No, $\{\langle D,M\rangle\mid D\text{ is a DFA }\land M\text{ is a Turing Machine }\land L(D)\subseteq L(M)\}$ is not recursively enumerable.
Let $Z=\{0^{n}\mid n\ge0\}$. Call a Turing Machine (TM) $M$ a $Z$-TM if $Z\subseteq L(M)$.
Claim. $\{\langle M\rangle\mid M\text{ is a } Z\text{-TM}\}$ is not recursively enumerable.
Proof (by diagonalization): Towards a contradiction suppose $\{\langle M\rangle\mid M\text{ is a } Z\text{-TM}\}$ is recursively enumerable. That implies there is Turing machine $A$ that enumerates all $Z$-TMs, i.e., given a natural number $n$ as input, $A$ will output (the encoding of ) a $Z$-TM, which is denoted by $C_n$ such that the set of all $C_n$ is the set of all $Z$-TMs.
Let us construct TM $B$ so that on input $w$, $B$ will check first whether $w$ contains only $0$s.
- If not, $B$ accepts. (The behavior of $B$ here does not matter.)
- If yes, $B$ computes $n$, the number of $0$s in $w$. Then $B$ will use $A$ to obtain $C_n$. Then $B$ will simulate $C_n$ on input $0^n$, until $C_n$ accepts. Then $B$ will run one more step and accepts.

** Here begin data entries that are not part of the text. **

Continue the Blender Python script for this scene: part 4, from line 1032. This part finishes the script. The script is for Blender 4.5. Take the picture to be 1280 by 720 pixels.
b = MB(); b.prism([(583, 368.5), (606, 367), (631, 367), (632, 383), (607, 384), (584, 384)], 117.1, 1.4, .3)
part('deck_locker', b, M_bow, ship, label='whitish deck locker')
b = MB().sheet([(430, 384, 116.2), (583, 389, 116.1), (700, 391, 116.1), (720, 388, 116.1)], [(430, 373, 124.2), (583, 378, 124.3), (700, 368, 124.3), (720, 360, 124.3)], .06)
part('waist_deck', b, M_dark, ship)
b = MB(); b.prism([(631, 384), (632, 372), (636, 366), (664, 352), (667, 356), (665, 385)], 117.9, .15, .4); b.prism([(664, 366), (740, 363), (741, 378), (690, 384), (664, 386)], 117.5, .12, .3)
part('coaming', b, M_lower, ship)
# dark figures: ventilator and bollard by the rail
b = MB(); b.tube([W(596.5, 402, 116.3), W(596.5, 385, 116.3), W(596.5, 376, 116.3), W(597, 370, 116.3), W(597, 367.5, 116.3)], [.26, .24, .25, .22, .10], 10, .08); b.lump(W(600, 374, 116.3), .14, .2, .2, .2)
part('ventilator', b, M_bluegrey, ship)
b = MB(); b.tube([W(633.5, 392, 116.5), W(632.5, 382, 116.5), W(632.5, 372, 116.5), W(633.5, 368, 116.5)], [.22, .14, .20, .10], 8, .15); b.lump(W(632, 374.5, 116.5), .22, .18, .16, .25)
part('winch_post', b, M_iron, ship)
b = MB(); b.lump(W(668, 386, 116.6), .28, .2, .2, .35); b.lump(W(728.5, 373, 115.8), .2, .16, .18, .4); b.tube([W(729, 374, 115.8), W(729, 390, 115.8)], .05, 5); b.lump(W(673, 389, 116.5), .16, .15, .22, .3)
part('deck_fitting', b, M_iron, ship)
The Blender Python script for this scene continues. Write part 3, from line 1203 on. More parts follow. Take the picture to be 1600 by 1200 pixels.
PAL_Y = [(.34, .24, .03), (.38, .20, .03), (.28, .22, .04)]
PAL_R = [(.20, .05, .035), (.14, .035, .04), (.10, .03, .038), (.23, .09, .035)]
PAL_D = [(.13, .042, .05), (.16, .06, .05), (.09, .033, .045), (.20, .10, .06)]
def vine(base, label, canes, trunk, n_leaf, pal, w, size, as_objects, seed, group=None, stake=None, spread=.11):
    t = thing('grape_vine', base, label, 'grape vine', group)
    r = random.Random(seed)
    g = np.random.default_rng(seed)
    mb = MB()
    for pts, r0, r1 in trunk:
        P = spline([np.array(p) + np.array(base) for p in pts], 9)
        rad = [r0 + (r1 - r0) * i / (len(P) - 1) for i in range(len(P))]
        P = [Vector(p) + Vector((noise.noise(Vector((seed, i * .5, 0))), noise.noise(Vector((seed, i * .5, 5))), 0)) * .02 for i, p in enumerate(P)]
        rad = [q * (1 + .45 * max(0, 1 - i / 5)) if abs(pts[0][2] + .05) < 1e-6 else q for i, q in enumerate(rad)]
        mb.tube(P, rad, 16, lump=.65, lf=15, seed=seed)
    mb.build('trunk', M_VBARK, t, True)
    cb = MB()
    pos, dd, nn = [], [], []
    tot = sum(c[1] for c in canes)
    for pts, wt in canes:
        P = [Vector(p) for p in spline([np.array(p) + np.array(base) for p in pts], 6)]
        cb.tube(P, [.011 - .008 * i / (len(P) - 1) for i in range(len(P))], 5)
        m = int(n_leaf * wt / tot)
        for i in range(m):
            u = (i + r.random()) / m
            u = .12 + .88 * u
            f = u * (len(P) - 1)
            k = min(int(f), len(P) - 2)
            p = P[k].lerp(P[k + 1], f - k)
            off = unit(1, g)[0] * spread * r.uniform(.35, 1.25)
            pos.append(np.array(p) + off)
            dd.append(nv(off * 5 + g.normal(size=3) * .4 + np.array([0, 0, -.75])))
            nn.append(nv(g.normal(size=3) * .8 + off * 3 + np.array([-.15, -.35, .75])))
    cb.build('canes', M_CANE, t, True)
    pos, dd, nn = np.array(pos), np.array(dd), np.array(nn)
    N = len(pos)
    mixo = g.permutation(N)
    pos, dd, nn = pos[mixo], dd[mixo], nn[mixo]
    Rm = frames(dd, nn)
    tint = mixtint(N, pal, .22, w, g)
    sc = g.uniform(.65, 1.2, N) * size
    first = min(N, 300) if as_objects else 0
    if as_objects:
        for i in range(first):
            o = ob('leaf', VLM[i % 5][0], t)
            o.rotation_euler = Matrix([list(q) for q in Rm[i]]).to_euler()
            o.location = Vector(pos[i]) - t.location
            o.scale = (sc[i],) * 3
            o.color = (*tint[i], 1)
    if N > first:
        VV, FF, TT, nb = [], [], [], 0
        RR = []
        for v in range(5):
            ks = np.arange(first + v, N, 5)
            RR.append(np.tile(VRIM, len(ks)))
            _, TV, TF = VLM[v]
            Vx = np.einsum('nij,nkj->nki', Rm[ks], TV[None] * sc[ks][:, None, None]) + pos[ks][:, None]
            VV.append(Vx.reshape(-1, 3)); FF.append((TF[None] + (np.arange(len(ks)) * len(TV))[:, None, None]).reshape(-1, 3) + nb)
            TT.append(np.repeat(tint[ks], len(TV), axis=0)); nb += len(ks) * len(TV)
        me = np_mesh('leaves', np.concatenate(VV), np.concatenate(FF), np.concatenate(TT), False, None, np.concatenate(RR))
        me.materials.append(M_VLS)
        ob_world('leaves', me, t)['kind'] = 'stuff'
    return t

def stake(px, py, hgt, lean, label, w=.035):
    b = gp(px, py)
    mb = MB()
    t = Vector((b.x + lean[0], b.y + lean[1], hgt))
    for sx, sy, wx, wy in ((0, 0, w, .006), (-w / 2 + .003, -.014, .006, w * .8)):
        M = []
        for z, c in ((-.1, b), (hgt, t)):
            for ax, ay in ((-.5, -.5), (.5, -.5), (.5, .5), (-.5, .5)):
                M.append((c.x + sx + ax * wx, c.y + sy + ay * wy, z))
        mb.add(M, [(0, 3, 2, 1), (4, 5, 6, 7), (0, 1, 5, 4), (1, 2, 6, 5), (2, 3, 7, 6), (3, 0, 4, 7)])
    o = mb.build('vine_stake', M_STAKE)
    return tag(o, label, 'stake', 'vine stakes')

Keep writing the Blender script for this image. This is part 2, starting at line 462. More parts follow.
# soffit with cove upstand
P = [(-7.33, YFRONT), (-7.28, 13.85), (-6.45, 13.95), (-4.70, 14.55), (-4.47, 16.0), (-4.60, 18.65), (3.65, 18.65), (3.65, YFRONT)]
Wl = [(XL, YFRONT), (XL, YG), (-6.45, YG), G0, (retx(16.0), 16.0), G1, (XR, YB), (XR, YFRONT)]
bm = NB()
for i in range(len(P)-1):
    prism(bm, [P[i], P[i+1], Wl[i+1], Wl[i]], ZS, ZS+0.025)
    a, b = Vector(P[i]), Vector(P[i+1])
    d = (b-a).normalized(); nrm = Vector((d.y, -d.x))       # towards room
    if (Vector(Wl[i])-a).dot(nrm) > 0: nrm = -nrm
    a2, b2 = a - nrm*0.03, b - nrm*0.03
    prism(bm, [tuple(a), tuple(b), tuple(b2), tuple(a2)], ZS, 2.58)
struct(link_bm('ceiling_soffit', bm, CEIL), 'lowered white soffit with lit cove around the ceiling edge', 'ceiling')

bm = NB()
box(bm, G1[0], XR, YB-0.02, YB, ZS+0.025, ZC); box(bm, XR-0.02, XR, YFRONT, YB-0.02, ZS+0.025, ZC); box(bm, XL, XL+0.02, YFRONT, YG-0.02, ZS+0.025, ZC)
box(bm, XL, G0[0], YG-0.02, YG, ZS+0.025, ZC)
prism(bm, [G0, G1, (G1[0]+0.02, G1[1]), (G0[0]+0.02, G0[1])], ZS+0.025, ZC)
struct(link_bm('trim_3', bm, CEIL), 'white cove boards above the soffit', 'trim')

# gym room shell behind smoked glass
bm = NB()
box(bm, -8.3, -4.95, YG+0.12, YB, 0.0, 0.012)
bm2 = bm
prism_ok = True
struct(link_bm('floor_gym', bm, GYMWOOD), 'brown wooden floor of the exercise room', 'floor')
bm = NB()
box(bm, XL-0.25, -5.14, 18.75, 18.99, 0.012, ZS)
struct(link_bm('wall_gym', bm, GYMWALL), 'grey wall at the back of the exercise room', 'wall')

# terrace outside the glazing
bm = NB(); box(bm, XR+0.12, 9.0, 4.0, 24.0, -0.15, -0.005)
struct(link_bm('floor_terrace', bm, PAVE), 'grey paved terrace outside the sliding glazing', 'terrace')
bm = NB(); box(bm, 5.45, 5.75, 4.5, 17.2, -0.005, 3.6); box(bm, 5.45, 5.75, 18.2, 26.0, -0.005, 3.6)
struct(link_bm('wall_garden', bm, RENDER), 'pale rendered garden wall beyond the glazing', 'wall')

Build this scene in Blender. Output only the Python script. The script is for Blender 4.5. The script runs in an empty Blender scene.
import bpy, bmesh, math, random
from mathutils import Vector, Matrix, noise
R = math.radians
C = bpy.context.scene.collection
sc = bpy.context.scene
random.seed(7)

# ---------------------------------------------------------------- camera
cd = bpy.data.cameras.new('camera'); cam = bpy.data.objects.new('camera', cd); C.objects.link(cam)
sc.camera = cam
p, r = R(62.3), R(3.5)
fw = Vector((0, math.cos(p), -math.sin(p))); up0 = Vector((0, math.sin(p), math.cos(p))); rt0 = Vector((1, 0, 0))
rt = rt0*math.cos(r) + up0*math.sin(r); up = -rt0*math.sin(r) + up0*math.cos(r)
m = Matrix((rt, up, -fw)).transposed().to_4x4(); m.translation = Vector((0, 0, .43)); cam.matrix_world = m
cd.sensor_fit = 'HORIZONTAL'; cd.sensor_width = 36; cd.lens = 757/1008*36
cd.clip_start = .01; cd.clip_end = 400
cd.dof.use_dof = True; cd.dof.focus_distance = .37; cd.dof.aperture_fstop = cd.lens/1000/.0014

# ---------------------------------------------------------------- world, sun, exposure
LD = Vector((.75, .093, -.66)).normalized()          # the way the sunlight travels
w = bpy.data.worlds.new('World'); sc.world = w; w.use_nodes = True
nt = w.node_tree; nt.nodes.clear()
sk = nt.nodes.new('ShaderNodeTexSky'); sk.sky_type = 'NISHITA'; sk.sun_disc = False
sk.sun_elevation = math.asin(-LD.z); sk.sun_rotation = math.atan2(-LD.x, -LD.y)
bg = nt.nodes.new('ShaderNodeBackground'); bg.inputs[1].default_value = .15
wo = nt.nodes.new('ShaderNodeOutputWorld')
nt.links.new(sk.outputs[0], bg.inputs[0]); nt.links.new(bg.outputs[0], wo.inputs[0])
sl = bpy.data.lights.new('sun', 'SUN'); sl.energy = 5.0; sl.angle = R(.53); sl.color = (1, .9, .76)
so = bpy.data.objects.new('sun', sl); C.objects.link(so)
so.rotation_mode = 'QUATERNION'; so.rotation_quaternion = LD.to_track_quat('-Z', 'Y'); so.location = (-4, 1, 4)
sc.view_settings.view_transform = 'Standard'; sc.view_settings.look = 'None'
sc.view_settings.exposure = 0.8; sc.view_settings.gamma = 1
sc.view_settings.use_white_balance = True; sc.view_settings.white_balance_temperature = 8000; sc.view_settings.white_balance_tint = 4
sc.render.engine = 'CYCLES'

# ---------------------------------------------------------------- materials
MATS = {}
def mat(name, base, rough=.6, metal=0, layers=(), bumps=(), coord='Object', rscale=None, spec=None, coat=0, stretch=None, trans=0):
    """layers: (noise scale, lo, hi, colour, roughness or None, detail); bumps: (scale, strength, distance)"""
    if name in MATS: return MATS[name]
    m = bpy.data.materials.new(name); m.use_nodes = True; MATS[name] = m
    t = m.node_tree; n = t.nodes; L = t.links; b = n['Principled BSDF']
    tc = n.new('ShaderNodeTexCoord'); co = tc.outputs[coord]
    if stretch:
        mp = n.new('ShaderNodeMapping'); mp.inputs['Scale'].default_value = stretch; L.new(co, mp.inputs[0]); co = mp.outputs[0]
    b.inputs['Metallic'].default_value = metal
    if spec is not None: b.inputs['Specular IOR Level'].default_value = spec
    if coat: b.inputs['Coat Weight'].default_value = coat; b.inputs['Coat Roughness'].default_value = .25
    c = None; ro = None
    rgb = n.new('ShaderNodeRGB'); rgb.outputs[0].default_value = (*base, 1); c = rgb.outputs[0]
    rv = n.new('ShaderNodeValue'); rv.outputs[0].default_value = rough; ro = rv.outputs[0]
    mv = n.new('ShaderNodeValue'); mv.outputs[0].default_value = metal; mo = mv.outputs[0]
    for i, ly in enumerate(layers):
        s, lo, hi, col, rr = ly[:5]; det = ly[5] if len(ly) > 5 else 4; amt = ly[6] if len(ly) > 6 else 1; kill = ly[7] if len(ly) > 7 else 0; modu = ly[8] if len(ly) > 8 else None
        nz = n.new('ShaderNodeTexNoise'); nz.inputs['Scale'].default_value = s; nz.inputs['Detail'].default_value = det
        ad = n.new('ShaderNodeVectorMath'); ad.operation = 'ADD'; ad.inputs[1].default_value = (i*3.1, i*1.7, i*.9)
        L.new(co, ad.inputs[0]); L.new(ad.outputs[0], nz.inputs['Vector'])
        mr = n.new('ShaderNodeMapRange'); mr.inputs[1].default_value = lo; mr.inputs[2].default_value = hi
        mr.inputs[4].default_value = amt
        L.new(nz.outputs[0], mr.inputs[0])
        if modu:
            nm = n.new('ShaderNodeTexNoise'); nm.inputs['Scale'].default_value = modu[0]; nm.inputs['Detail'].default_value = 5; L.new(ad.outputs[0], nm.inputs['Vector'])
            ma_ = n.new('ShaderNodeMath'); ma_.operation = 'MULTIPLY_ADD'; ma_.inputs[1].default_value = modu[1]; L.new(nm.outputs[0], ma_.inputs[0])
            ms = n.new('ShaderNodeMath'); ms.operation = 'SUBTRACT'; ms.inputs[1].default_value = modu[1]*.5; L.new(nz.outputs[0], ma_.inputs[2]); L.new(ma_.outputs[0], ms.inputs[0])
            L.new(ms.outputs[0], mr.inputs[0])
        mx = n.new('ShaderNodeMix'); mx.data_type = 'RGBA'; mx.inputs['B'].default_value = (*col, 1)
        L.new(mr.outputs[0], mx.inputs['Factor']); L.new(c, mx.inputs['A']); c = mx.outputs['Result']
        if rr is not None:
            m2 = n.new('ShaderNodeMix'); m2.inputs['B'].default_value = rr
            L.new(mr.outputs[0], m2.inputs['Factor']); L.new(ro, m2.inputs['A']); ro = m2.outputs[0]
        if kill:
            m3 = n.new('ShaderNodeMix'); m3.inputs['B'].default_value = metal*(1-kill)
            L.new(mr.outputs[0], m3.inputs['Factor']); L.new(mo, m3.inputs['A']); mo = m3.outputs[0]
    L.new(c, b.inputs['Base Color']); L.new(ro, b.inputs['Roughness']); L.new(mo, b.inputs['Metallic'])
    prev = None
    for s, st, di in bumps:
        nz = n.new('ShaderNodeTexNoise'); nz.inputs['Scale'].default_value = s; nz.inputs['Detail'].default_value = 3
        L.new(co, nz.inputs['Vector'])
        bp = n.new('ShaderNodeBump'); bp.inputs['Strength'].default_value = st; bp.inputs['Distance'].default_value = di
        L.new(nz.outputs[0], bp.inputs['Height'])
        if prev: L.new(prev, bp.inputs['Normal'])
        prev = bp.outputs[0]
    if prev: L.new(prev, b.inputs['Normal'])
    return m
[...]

$B$ is different from each $C_n$ for all $n$, but $Z\subseteq L(B)$. This means $A$ misses $B$ in its enumeration of all $Z$-TMs. $\quad\checkmark$
If we can enumerate all pairs of $D$ and $M$ such that $L(D)\subseteq L(M)$, we can further select the pairs such that $L(D)=Z$, since it is decidable whether $L(D)=Z$. Then we can enumerate $Z$-TMs. This contradicts the claim above.